II

THE TEXAS FAMINE AND THE MT. VERNON CYCLONE

Before the close of the following year, 1885, came what was known as the "Texas Famine." Thousands of miles of wild land, forming the Pan Handle, had been suddenly opened by the building of a Southern Railroad. In the speculative anxiety of the Road to people its newly acquired territory, unwarranted inducements of climatic advantages had been unscrupulously held out to the poor farmers of Mississippi, Alabama, and Georgia.

Lured by the pictures presented them, some thousands of families had been induced to leave their old, worn-out farms, and with the little they could carry or drive, reach the new Eldorado, to find a new farm that needed only the planting to make them rich, prosperous, and happy, without labor. They planted. The first year brought some returns—the second was a drought with no returns—the third the same. Hunger for themselves and starvation for their stock stared them in the face.

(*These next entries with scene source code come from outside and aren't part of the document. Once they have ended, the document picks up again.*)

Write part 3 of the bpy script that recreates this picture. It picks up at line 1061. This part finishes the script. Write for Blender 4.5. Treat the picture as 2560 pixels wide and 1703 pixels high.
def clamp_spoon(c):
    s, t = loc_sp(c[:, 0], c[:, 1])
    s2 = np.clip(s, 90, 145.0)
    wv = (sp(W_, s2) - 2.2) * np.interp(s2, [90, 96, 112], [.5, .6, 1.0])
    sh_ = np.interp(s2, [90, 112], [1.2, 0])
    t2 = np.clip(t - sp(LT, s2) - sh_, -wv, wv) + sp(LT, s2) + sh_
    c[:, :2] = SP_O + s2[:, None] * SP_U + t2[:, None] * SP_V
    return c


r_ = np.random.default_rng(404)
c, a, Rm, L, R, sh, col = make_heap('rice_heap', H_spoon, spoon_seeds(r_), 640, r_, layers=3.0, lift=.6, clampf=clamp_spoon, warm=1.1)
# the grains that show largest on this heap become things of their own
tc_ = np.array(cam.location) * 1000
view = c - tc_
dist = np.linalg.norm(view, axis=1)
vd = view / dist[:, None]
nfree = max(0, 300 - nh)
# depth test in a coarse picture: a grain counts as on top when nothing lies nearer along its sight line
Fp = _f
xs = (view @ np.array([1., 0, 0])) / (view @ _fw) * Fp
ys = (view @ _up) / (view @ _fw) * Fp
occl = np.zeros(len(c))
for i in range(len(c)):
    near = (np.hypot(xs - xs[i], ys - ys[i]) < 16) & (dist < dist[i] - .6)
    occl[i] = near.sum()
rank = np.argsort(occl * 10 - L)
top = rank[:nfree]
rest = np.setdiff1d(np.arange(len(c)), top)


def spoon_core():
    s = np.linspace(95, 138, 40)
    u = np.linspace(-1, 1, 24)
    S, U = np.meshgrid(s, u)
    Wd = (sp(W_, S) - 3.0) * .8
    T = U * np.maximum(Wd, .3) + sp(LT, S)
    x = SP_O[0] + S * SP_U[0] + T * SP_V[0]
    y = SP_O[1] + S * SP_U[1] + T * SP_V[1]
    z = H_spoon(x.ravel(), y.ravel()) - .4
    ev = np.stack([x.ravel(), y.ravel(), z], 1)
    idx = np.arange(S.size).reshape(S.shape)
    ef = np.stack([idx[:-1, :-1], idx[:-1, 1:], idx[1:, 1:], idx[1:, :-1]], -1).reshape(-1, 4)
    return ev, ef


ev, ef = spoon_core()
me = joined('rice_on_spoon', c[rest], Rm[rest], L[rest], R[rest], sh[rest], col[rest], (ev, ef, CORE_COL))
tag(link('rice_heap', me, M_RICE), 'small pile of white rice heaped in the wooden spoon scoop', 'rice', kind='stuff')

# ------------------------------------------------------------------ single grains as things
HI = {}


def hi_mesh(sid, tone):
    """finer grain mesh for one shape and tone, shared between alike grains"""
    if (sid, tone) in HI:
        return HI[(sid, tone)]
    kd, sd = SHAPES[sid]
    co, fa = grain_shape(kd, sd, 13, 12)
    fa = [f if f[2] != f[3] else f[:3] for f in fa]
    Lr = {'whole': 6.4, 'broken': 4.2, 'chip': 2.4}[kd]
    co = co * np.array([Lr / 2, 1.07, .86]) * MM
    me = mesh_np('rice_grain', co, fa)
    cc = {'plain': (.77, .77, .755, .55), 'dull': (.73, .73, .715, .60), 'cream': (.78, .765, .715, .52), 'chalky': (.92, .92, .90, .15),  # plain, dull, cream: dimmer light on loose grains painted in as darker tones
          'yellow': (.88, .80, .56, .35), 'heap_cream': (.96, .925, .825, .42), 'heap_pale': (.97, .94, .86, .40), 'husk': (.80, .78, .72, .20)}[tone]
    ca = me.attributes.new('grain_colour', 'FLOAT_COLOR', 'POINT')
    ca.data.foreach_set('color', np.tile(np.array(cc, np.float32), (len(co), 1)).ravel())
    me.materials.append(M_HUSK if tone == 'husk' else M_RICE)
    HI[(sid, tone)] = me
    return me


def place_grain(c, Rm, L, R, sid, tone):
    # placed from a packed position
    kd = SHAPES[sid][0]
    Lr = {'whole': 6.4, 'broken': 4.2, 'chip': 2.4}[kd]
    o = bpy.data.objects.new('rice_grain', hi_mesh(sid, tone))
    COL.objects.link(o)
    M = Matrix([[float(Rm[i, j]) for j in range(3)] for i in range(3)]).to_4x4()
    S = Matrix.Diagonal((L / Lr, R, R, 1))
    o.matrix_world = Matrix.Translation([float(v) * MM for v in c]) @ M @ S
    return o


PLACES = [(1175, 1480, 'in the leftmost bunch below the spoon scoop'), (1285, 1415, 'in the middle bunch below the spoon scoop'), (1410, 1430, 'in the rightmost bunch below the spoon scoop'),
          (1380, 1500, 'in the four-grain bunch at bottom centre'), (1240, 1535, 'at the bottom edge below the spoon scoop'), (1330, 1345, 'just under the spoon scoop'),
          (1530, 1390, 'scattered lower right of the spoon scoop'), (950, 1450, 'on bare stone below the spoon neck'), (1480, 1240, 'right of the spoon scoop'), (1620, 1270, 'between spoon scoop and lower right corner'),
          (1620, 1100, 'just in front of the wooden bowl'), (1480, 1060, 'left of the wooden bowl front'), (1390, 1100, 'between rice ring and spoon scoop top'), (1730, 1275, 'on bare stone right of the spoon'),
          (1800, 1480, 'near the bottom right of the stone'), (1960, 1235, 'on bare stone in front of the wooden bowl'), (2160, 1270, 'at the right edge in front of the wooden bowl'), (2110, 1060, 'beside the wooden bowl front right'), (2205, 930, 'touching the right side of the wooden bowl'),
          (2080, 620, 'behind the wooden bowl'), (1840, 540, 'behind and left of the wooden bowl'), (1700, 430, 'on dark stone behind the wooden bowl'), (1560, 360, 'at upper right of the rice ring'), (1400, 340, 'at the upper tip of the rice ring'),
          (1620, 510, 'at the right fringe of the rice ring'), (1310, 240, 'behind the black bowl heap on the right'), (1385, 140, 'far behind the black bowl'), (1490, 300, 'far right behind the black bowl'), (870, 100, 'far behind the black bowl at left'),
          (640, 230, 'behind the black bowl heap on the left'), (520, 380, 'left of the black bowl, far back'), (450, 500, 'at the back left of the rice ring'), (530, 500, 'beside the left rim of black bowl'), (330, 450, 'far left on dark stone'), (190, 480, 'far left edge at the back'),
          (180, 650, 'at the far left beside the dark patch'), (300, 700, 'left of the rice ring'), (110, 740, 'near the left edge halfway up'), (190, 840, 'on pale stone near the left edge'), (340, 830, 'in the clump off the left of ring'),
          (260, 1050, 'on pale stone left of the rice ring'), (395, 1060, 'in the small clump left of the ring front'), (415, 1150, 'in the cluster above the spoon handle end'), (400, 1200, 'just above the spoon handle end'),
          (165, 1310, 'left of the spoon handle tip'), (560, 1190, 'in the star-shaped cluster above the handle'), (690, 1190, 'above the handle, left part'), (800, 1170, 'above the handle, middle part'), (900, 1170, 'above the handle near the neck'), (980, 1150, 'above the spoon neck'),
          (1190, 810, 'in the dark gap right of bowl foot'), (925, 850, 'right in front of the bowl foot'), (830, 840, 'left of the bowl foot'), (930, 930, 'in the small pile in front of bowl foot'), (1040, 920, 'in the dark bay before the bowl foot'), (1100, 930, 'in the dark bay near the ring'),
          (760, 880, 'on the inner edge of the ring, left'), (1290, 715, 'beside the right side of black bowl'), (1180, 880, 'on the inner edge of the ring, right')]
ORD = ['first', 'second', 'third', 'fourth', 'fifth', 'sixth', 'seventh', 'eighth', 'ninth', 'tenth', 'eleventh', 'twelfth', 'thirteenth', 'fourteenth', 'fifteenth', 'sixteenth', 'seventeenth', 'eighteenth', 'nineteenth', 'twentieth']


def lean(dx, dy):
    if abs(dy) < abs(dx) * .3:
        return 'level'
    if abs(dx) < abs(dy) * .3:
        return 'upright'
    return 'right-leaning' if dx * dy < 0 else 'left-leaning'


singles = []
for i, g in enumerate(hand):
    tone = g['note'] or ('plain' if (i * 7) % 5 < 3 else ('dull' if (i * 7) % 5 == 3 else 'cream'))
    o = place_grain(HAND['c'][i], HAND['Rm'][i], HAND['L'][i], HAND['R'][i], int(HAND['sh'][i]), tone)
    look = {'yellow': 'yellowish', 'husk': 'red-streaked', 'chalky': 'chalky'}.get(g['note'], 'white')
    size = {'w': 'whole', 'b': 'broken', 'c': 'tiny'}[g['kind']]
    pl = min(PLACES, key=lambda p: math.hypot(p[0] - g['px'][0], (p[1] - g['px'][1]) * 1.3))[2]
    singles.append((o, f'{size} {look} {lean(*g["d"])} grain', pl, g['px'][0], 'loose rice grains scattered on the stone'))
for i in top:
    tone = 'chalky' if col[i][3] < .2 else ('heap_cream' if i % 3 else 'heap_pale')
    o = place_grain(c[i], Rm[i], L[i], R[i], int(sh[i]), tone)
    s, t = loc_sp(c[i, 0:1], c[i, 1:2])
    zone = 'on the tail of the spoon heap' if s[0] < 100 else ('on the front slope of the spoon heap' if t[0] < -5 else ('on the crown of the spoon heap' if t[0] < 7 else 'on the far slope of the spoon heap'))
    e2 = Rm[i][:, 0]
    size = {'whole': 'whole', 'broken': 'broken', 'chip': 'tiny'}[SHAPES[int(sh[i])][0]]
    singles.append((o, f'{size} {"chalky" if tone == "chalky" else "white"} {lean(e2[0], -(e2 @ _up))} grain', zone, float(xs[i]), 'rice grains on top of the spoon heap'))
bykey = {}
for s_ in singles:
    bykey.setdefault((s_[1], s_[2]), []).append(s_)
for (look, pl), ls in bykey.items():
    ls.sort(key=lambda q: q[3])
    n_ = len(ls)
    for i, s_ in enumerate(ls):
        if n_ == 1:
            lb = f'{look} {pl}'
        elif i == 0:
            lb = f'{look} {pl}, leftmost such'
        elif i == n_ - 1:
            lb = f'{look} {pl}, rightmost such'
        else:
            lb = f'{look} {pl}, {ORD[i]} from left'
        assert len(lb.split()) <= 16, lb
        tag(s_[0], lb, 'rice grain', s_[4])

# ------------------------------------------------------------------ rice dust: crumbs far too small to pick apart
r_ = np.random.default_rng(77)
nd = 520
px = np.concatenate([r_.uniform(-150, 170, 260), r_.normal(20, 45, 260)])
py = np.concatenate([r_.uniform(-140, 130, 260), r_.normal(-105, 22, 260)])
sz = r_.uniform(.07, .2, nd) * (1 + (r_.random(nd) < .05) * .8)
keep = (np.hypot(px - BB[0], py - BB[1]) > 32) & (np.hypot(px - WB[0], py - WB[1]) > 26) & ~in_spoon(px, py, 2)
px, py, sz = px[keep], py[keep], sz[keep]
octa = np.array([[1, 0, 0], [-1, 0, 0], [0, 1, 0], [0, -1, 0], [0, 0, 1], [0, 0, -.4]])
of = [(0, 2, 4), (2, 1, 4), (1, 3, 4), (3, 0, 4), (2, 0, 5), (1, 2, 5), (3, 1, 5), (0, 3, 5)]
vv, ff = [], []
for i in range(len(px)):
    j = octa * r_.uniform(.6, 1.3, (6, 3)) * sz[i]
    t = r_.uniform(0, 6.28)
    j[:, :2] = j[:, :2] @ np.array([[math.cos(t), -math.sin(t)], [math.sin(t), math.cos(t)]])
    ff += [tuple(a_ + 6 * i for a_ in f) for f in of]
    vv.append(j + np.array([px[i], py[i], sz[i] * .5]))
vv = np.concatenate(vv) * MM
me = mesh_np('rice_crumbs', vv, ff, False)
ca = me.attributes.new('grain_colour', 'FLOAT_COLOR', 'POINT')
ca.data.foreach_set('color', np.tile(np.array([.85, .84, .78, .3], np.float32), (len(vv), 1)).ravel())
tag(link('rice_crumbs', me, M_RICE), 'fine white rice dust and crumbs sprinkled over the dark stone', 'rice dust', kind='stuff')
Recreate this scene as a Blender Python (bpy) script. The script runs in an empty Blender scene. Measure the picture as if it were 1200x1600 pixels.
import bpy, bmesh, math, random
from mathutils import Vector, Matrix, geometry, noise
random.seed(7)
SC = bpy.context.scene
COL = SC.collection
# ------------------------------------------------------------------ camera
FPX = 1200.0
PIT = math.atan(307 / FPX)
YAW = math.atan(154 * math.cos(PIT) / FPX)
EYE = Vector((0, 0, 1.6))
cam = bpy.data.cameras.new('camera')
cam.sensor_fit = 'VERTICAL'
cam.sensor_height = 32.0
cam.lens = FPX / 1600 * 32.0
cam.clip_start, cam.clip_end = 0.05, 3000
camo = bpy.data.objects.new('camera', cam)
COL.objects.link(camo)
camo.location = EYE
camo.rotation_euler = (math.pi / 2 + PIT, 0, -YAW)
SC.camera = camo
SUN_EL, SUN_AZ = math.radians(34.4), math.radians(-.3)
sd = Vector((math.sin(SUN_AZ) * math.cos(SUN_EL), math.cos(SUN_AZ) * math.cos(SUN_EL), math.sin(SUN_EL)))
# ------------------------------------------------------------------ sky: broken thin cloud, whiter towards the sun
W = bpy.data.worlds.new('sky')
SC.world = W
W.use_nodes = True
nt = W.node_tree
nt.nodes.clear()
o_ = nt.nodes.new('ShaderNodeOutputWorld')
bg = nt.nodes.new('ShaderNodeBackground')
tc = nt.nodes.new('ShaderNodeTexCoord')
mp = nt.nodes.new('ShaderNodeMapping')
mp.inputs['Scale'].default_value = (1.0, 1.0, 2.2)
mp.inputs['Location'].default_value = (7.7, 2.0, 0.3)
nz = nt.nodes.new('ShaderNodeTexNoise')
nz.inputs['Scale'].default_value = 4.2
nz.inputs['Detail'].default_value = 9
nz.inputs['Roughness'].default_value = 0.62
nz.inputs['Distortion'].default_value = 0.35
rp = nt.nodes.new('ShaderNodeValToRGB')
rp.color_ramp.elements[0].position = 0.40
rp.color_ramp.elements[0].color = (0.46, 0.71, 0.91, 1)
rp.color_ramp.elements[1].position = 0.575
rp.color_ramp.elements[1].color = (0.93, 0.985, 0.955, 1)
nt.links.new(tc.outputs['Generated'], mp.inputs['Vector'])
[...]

They could not pick up and go back—the rivers were dry from the Rio Grande to the Brazos—the earth was iron, and the heavens brass; cattle wandered at will for water and feed, and their bones whitened the plains.

These were poor little peoples. They tried to make the great State know of their distress, but the rich railroad proprietors held the press, and no one knew their condition or could get correct information. At length a faithful clergyman came to Washington, to President Cleveland, and the Red Cross.

We consulted with the President, who gave encouragement for us to go to Texas and learn the facts.

In mid-winter, 1886, accompanied by Dr. Hubbell, the journey was undertaken. We proceeded to Albany, Texas, made headquarters—traveled over the stricken counties, found wretchedness, hunger, thirst, cold, heart-breaking discouragement. The third year of drought was upon them, and the good people of that great State, misled by its press, its press in turn misled by the speculators, innocently discredited every report of distress, and amused themselves by little sly innuendoes and witty jokes on the "Texas Famine."

The condition was pitiful. To them it was hopeless. And yet not a dollar or a pound was needed outside of Texas. They only required to know the truth. This then was our task. We ceased to journey over arid fields of suffering, and turned our steps resolutely to the editorial rooms of the Dallas and Galveston News, at Dallas. Both editors were present; both sat half-breathless while the flood of information rolled over them in no uncertain terms.